Thieves in the Suites

Workplace exploitation is at least as old as the industrial revolution, but today’s corporate elites use technology, devious work schedules, and lobbyists to extract more work from employees — for less pay.

Today’s captains of corporate capitalism like to think of themselves not as mere business people, but as modern society’s genius “innovators.”

Sounds positive… until you ask the key question: Innovation for what purpose? After all, some of society’s most inventive minds are flimflammers, Ponzi-schemers, gamers and embezzlers. Sure enough, an inordinate amount of the innovation comes out of corporate suites these days, amounting to shameless schemes to dupe and rip off rank and file workers.

The latest of these is a hustle called “gamification,” an attempt by such giants as T-Mobile and Walt Disney to give game-like, “psychological” prizes to employees rather than giving pay raises or cash bonuses. As the honchos of United Airlines learned, however, not everyone bites the corporate bait.

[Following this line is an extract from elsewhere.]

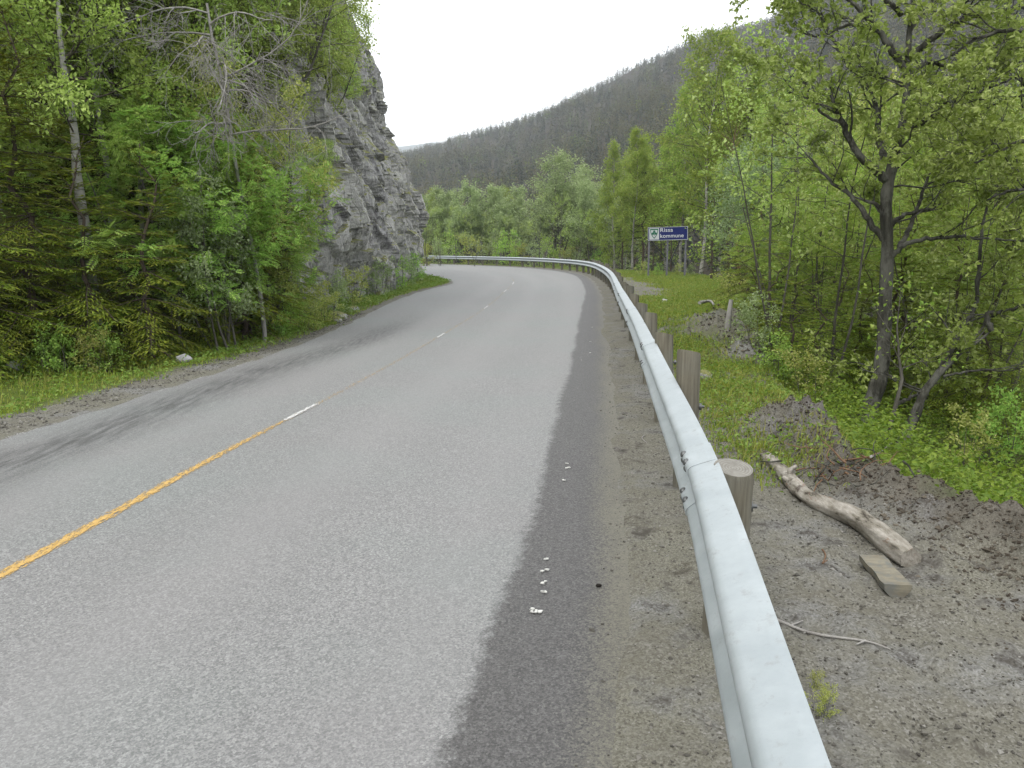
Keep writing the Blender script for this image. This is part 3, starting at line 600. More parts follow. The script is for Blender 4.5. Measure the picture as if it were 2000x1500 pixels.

United recently announced a new fun game for employees — rather than giving standard bonus payments this year, bosses were creating a dazzling sweepstakes lottery, with prizes such as luxury cars and $100,000 in cash. But the sizzle quickly fizzled as United’s 90,000 workers realized that more than 99 percent of them would get nothing from this big prize scam, which actually would let top executives and big shareholders pocket the bulk of bonus money that was owed to employees. United had hoped the game would create “excitement” among the rank and file, but instead it created resentment. Workers, naturally preferring bonus cash to bogus corporate excitement, rebelled with such fury that United is now reconsidering the switch.

That case aside, however, the push from corporate headquarters to replace real pay with cheap “psychic income” (ranging from good-work badges and thank-you notes from bosses to doling out tickets for a sporting event) is on the rise. Major corporations are even hiring “chief behavioral officers” to analyze reams of personal data on employees to devise non-cash ways to motivate them.

Workplace exploitation is at least as old as the industrial revolution. But rather than using whips and chains to make the assembly lines move ever-faster, today’s corporate exploiters use technology, devious work schedules, and lobbyists to extract more work from employees — for less pay.

Walmart, for example, has tried to grease its pledge to provide next-day delivery for online customers by having its low-wage workforce use their own time and vehicles to drop off packages as they go home after work. Likewise, McDonald’s has imposed a complicated, high-tech ordering and curbside pick-up service that requires existing workers to handle more tasks, with no hike in pay. There’s a technical term for such unpaid work requirements: Stealing.

Especially victimized by corporate elites and thieves, however, are about 4.3 million Americans who make up our “tipped workforce.” Mostly employed as waitstaff in restaurants — from big chains like IHOP to the most exclusive dining establishments — these workers fall under a grossly unjust category of labor law that allows their employers to pay a miserly minimum wage as low as $2.13 an hour! The rationale is that customers will make-up for this sub-poverty pay by leaving generous tips — a convenient corporate lie refuted by the fact that 12.8 percent of America’s tipped workers live in poverty.

Luckily, Trump has intervened to help. Lucky for restaurant owners, that is. Bowing to demands by restaurant industry lobbyists, Trump’s labor department has proposed a new rule allowing employers that pay the minimum wage of $7.25 an hour to seize workers tips and use them for any purpose — including fattening their own profits. Paying $2.13 an hour already amounts to a massive wage theft, but now the thievery is to be humongously compounded… and legalized!

Even the most notorious robbers in history would be too ashamed to pull a job this wicked. What we have here is the deterioration of executive ethics to the point that openly gaming and cheating America’s workaday majority is considered fair game by the avaricious corporate elites. As America is learning, to its horror, the combination of unbridled corporate greed and abandonment of common ethics in TrumpLandia is turning wickedness into gold.